Dromore’s wonderful Waterfowl show

Dromore’s wonderful Waterfowl show

Arriving at the Dromore Poultry Association hall last Saturday morning we were met with a frenzy of activity as birds were undergoing final preparation before being placed in their show cages.

Not only was this the first local show of the season but, being a domestic waterfowl only show, including a regional Call duck championship show, the hall was full to capacity with almost 400 entries from over 20 exhibitors.

This was a fabulous turnout, especially considering that this show coincided with the Irish Society of Poultry Fanciers Young Bird Show, which had attracted judges and exhibitors from Northern Ireland.

The local waterfowl fraternity had pulled out all the stops to make this a memorable event and as we placed our birds into pens with help from Tannaghmore staff, who were also exhibiting their wonderful waterfowl at this event, the thought crossed our minds that with such big classes of superb birds any colour of prize cards would be success in its own right.

As you could imagine with over 200 Call ducks in the hall, the noise was incredible as these little power packs gave what for with their raucous quacks but the sight of so many quality birds soon seemed to diminish the noise as pen after pen contained outstanding birds and, at the front of the hall, was a massive display of geese with three categories of small, medium and large geese on display with a wonderful array of breeds and colours and a young bird class.

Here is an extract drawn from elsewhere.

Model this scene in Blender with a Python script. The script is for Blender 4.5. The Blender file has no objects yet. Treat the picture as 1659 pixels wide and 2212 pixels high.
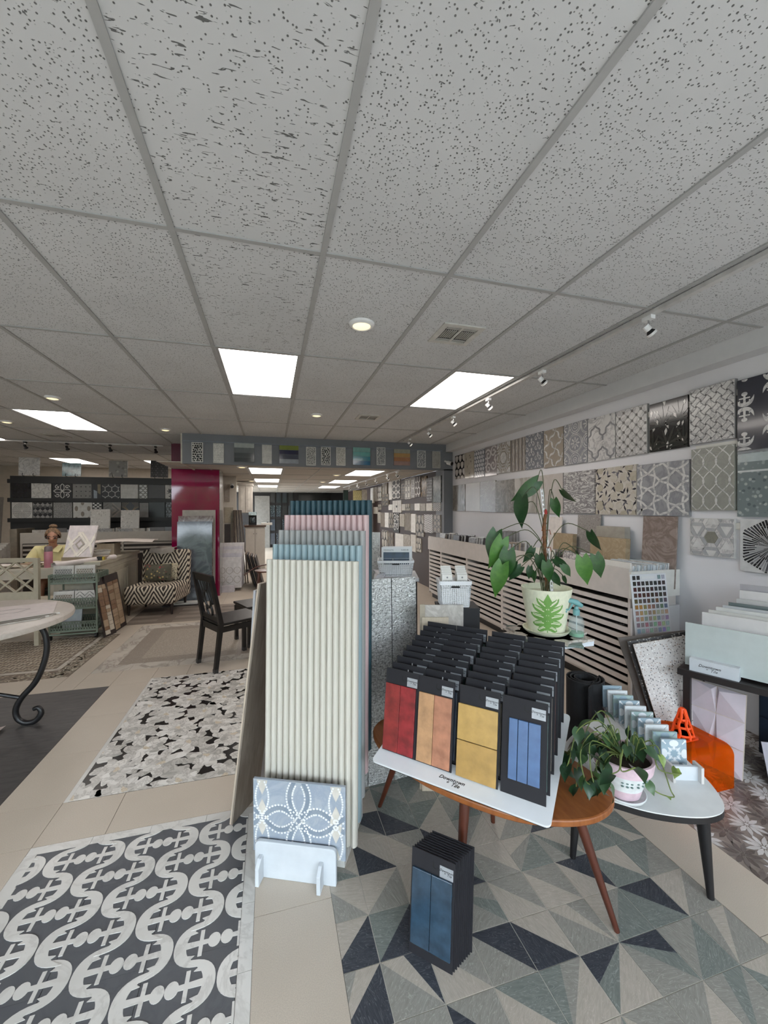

The Dromore Club had worked hard to accommodate this mighty display and I only noticed one empty cage in the hall.

Looking around, all the classes of heavy and light ducks had

great entries.

The biggest class of heavy ducks was the Rouen, which had 11 entries and a similar sized drake class.

The Aylesbury classes were similarly big, full of quality birds, and the Cayuga and Saxony classes were full of quality birds of great size.

The Appleyard and Pekin classes really caught my eye.

Across to the light breeds and one of the biggest classes was the Buff Orpington duck class, which had a wonderful display of quality ducks. Indian Runners were on display in numerous colours and in the any other variety light class it was great to see a fantastic display of Abacot Ranger ducks.

In the miniature duck classes there was a wonderful selection of Miniature Silver Appleyards and Black East Indians and the wonderful Silver bantam ducks exhibited by Peter Hamill that drew a great deal of admiration.

Soon the judges had arrived in the hall and it was great to see Alan Davies and Tom Davis back again in Northern Ireland. The hall soon cleared of exhibitors to allow them to get on with the arduous task of judging the birds.